The AI use cases hadn’t changed—but the readiness had.
And that made all the difference.
AI Pilots Keep Failing?
Don’t blame the model—check the foundation. Our AI Maturity solution helps you assess readiness across data, governance, integration, and business alignment—so your pilots can scale and succeed.
Why Digital Maturity Is the Prerequisite
Here’s what executives must understand:
1. AI needs clean, accessible, real-time data
If your data is stuck in spreadsheets, scattered across legacy systems, or missing key attributes, your models will fail. Garbage in, garbage out.
2. AI needs connected systems
Even the smartest model is useless if its output can’t trigger action. Integration with ERP, MES, CRM, and other systems is essential.
3. AI needs collaboration between tech and business
The best models solve real problems. That only happens when domain experts and data scientists co-own the use case.
4. AI needs governance and lifecycle management
Without model validation, explainability, and continuous monitoring, AI becomes a black box—and business will reject it.
5. AI needs cultural readiness
If frontline staff don’t understand or trust the AI, it will never be adopted.
All of these are part of digital maturity.
And without them, AI is just a lab experiment.
Measuring Maturity as a Strategic Tool
This company didn’t succeed with AI because they bought better tools.
They succeeded because they measured their maturity, identified the gaps, and invested in the right foundations.
They used the DMI to align stakeholders.
They tracked progress with repeat assessments every six months.

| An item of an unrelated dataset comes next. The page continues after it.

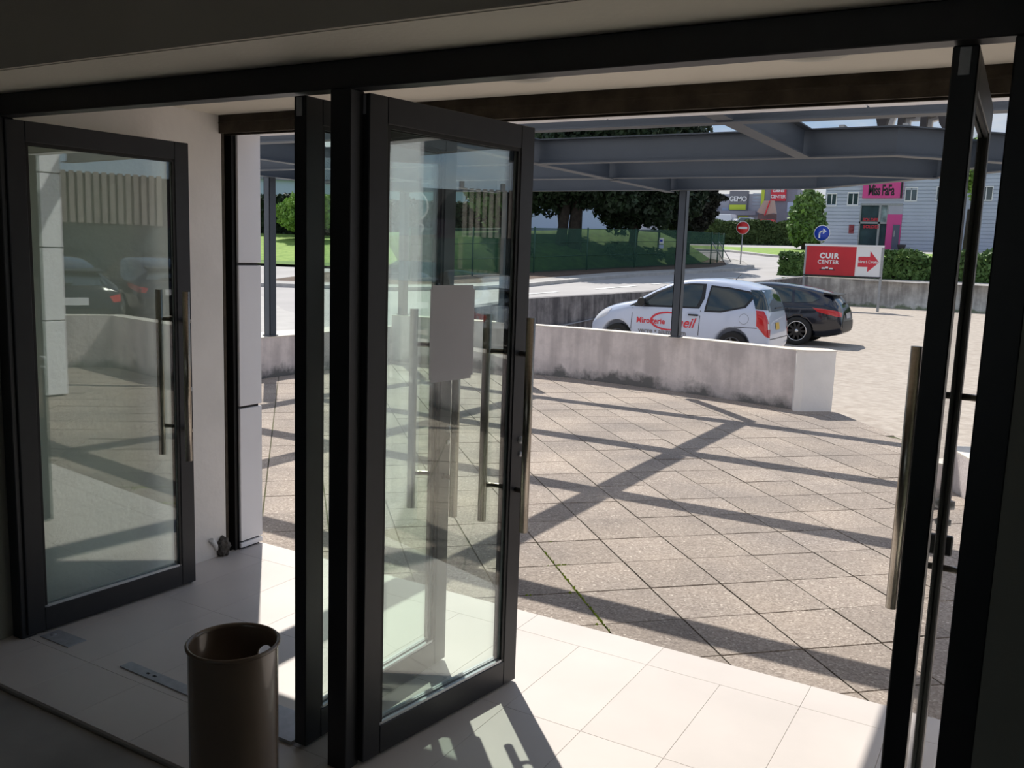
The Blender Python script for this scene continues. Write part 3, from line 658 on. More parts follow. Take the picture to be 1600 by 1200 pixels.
# ---------------------------------------------------------------- trees and hedges
def tree(label, x, y, trunks, blobs, m, leaf_, per, seed, name='leafy_tree', cat='tree', group=None):
    z = G(x, y)+.05; r = empty(name, (x, y, z)); tag(r, label, cat, group)
    for (dx, dy, lean, rad, h) in trunks:
        B().tube([(dx, dy, -.2), (dx+lean*.3, dy, h*.4), (dx+lean, dy, h)], [rad*1.25, rad, rad*.7], 10).obj('trunk', bark_m, r)
    stuff(foliage(blobs, leaf_, per, seed=seed).obj('foliage', m, r)); return r
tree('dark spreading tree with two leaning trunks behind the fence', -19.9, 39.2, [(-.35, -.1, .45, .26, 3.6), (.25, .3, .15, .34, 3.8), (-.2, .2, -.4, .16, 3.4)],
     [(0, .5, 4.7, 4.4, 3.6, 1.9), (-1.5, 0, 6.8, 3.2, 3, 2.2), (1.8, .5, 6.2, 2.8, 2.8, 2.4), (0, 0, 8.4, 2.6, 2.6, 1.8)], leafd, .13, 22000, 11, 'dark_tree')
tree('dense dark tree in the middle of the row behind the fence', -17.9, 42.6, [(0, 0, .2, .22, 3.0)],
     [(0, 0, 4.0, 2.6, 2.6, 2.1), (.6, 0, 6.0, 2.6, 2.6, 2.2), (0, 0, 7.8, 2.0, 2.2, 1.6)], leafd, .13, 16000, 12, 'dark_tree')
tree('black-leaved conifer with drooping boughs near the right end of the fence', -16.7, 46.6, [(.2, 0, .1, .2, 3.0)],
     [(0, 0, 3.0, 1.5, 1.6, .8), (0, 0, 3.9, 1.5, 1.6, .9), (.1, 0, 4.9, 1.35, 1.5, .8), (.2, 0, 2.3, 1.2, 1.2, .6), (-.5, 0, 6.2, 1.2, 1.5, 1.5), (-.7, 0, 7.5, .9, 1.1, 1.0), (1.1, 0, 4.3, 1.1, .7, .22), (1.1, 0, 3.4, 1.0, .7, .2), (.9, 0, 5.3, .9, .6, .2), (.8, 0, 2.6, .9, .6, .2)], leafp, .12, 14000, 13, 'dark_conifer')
tree('light green tree at the left end of the dark tree row', -23.4, 39.0, [(0, 0, 0, .2, 4)],
     [(0, 0, 4.6, 2.2, 2, 2.4), (.6, 0, 7.2, 2.2, 2, 1.8)], leafm, .17, 7000, 14)
tree('slim young tree standing behind the green fence', -16.1, 44.6, [(0, 0, 0, .07, 3.2), (-1.3, .4, 0, .06, 3.2)], [(0, 0, 3.3, 1.2, 1, .9)], leafd, .15, 900, 15, 'young_tree')
tree('green bushy tree left of the pale grey shop', -15.45, 70.0, [(0, 0, 0, .2, 2.4)],
     [(0, 0, 2.2, 1.15, 1.2, 1.5), (.1, 0, 3.3, .95, 1.0, 1.1), (-.5, 0, 1.5, .8, 1, 1.1), (.6, 0, 1.4, .8, 1, 1.1)], mat('light_green_leaves', (.10, .18, .05), .7, 0, 0, 1.5, c2=(.22, .32, .11)), .19, 1900, 16, 'bushy_tree')
tree('round yellow-green shrub on the far left lawn', -37.6, 40.2, [(0, 0, 0, .1, .9)], [(0, 0, 2.45, 1.5, 1.4, 1.0), (-.8, -.2, 2.2, .9, .9, .7), (.7, .2, 2.9, .9, .9, .7)], leafg, .11, 5200, 17, 'garden_shrub', 'shrub')
def hedge(label, x0, y0, x1, y1, h, w, m, leaf_, n_, seed, base=None, bulge=.1, name='hedge'):
    z = (G(x0, y0) if base is None else base); r = empty(name, (x0, y0, z)); tag(r, label, 'hedge'); R = random.Random(seed)
    d = Vector((x1-x0, y1-y0)); Ln = d.length; d.normalize(); nn = Vector((-d.y, d.x)); b = B()
    zz = (G(x1, y1)-G(x0, y0)) if base is None else 0
    inner = B(); a = nn*(w/2-.15)
    inner.add([(-a.x, -a.y, 0), (d.x*Ln-a.x, d.y*Ln-a.y, zz), (d.x*Ln+a.x, d.y*Ln+a.y, zz), (a.x, a.y, 0), (-a.x, -a.y, h-.15), (d.x*Ln-a.x, d.y*Ln-a.y, h-.15+zz), (d.x*Ln+a.x, d.y*Ln+a.y, h-.15+zz), (a.x, a.y, h-.15)],
              [(0,3,2,1),(4,5,6,7),(0,1,5,4),(1,2,6,5),(2,3,7,6),(3,0,4,7)])
    inner.obj('branch_core', mat('hedge_core', (.02, .03, .012), .95), r)
    for _ in range(n_):
        t_ = R.random()*Ln; q = R.random(); hz = h*(1+bulge*math.sin(t_*1.7)+bulge*.6*math.sin(t_*4.1+1))
        if q < .62: s = -w/2*R.uniform(.9, 1.1); z_ = hz*R.random()
        elif q < .9: s = w*(R.random()-.5); z_ = hz*R.uniform(.93, 1.05)
        else: s = w/2; z_ = hz*R.random()
        p = Vector((d.x*t_+nn.x*s, d.y*t_+nn.y*s, z_+zz*t_/Ln))
        aa = Vector((R.gauss(0,1), R.gauss(0,1), R.gauss(0,1))).normalized(); c = aa.cross(Vector((R.gauss(0,1), R.gauss(0,1), R.gauss(0,1)))).normalized(); sz = leaf_*R.uniform(.6, 1.4)
        b.add([p-aa*sz, p+c*sz*.6, p+aa*sz, p-c*sz*.6], [(0, 1, 2, 3)])
    stuff(b.obj('foliage', m, r)); return r
hedge('long dark clipped hedge beyond the far road, under the grey shops', -30.5, 79.6, -16.5, 82.2, 1.95, 1.6, mat('olive_hedge_leaves', (.05, .085, .025), .8, 0, 0, 1, c2=(.10, .15, .045)), .17, 9000, 21, None, .05)
hedge('green hedge on top of the pale wall, right of the arrow sign', -6.3, 41.3, 8, 42.2, 1.15, 1.3, leafm, .11, 9000, 22, 1.05, .12)
hedge('dark hedge behind the arrow sign', -10.0, 41.0, -6.3, 41.3, .95, 1.2, leafm, .11, 3000, 23, 1.05, .1)
hedge('tall dark hedge behind the far left lawn', -47, 37.2, -30.5, 51.0, 2.35, 1.4, leafd, .13, 9000, 24, 2.3, .03)
tree('low leafy shrubs behind the green fence net', -19.1, 39.2, [(0, 0, 0, .06, 1)], [(.9, 2.4, .55, .8, 1, .6), (1.6, 5.0, .5, .7, .9, .55), (-1.6, -3.5, .6, .8, 1, .6)], leafm, .10, 4000, 25, 'shrub_row', 'shrub')
tree('overhanging light green tree beside the pale grey shop wall', 2.4, 60, [(0, 0, 0, .15, 3)], [(-1.2, 0, 4.6, 1.4, 1.2, 1.2), (0, 0, 5.5, 1.6, 1.4, 1.5)], leafg, .16, 2600, 26)

# ---------------------------------------------------------------- signs
asn = empty('arrow_sign_board', (-7.92, 36.2, 0)); tag(asn, 'red and white roadside direction board with a big red arrow', 'sign board')
SWd = 2.78; zb, zt = 1.265, 2.36
B().box((-.04, .0, G(-7.9, 36)-.1), (.03, .07, zt+.06)).obj('post', galv, asn); B().box((SWd-.03, .0, G(-7.9, 36)-.1), (SWd+.06, .07, zt+.06)).obj('post', galv, asn)
B().box((.03, .012, zb), (SWd-.03, .06, zt)).obj('board', white_p, asn)
B().box((.03, .002, zb), (1.86, .012, zt)).obj('red_panel', red_p, asn)
B().box((-.05, -.02, zt), (SWd+.06, .09, zt+.075)).obj('top_cap', white_p, asn)
B().box((-.03, -.01, zb-.05), (SWd+.03, .07, zb)).obj('bottom_rail', black_p, asn)
ar = [(1.95, 1.62), (2.30, 1.62), (2.30, 1.43), (2.70, 1.80), (2.36, 2.22), (2.36, 2.01), (1.95, 2.00)]
B().prism(ar[::1], .008, .012, 'y').obj('arrow', redl_p, asn)
text_obj('lettering', 'CUIR', .27, white_p, asn, (.88, -.001, 1.99), font_bold=.014, spacing=1.2)
text_obj('lettering', 'CENTER', .20, white_p, asn, (.86, -.001, 1.755), font_bold=.004, spacing=1.08)
text_obj('lettering', '1ère à Droite', .150, white_p, asn, (2.31, .005, 1.81), font_bold=.001, spacing=.9)
so = B()
for k, (w_, h_) in enumerate([(.13, .06), (.10, .09), (.13, .05)]): so.bbox((.64+.14*k, -.004, 1.49+.02*(k == 1)), (.64+.14*k+w_, .001, 1.49+h_), .002)
so.obj('sofa_picture', white_p, asn); B().bbox((.56, -.003, 1.45), (1.14, .001, 1.485), .001).obj('sofa_picture', black_p, asn)
def disc(name, label, x, y, z, r, gz, face, rim):
    s = empty(name, (x, y, 0)); tag(s, label, 'road sign')
    B().tube([(0, .03, gz), (0, .03, z+r*.8)], .035, 10).obj('pole', galv, s)
    B().lathe([(0.001, -.012), (r, -.012), (r, .0), (.001, .0)], (0, 0, z), 'y', 36).obj('rim', rim, s)
    B().lathe([(0.001, -.016), (r*.92, -.016), (r*.92, -.012)], (0, 0, z), 'y', 36).obj('disc', face, s); return s
s = disc('no_entry_sign', 'round red no entry sign on a grey pole', -13.35, 46.2, 3.36, .33, G(-13.4, 46.2), mat('no_entry_red', (.62, .02, .02), .4), white_p)
s.rotation_euler[2] = .25
B().bbox((-.22, -.020, 3.30), (.22, -.015, 3.42), .002).obj('bar', white_p, s)
s = disc('turn_right_sign', 'round blue turn right sign above the red board', -8.35, 41.0, 3.00, .345, 1.0, blue_p, white_p)
b = B(); pts_ = [(-.10, -.20), (-.10, -.02), (-.06, .06), (.02, .09), (.06, .09)]
for p, q in zip(pts_[:-1], pts_[1:]):
    d = (Vector(q)-Vector(p)).normalized()*.01; nn = Vector((-d.y, d.x)).normalized()*.032
    b.prism([(p[0]-d.x-nn.x, 3+p[1]-d.y-nn.y), (q[0]+d.x-nn.x, 3+q[1]+d.y-nn.y), (q[0]+d.x+nn.x, 3+q[1]+d.y+nn.y), (p[0]-d.x+nn.x, 3+p[1]-d.y+nn.y)], -.022, -.0165, 'y')
b.prism([(.04, 2.97), (.19, 3.09), (.04, 3.21), (.04, 3.15), (.11, 3.09), (.04, 3.03)][::1], -.022, -.0165, 'y'); b.obj('arrow', white_p, s)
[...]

They visualized priorities and impact using the Strategy Cockpit.
AI didn’t lead their transformation—maturity did.
And that created real business value.
Maturity as Momentum
Today, the company treats AI as a portfolio—tied to business value.
They have a quarterly AI Council.
They use maturity metrics as part of leadership KPIs.
And they continue to expand AI across procurement, energy management, and quality analytics.
But they never confuse tools with transformation.
They know the magic only works when the runway is solid.
What’s Measured Gets Done
Let’s be clear: AI is not a shortcut.
It is a multiplier.
It multiplies what your organization is already good at—or already struggling with.
If your foundations are weak, AI will highlight your problems.
If your foundations are strong, AI will accelerate your progress.
That’s why digital maturity isn’t a sideshow.
It’s the main event.
Before you chase the future—strengthen your infrastructure.
Before you scale AI—measure your maturity.
Before you seek magic—build the runway.
And always remember: what’s measured gets done.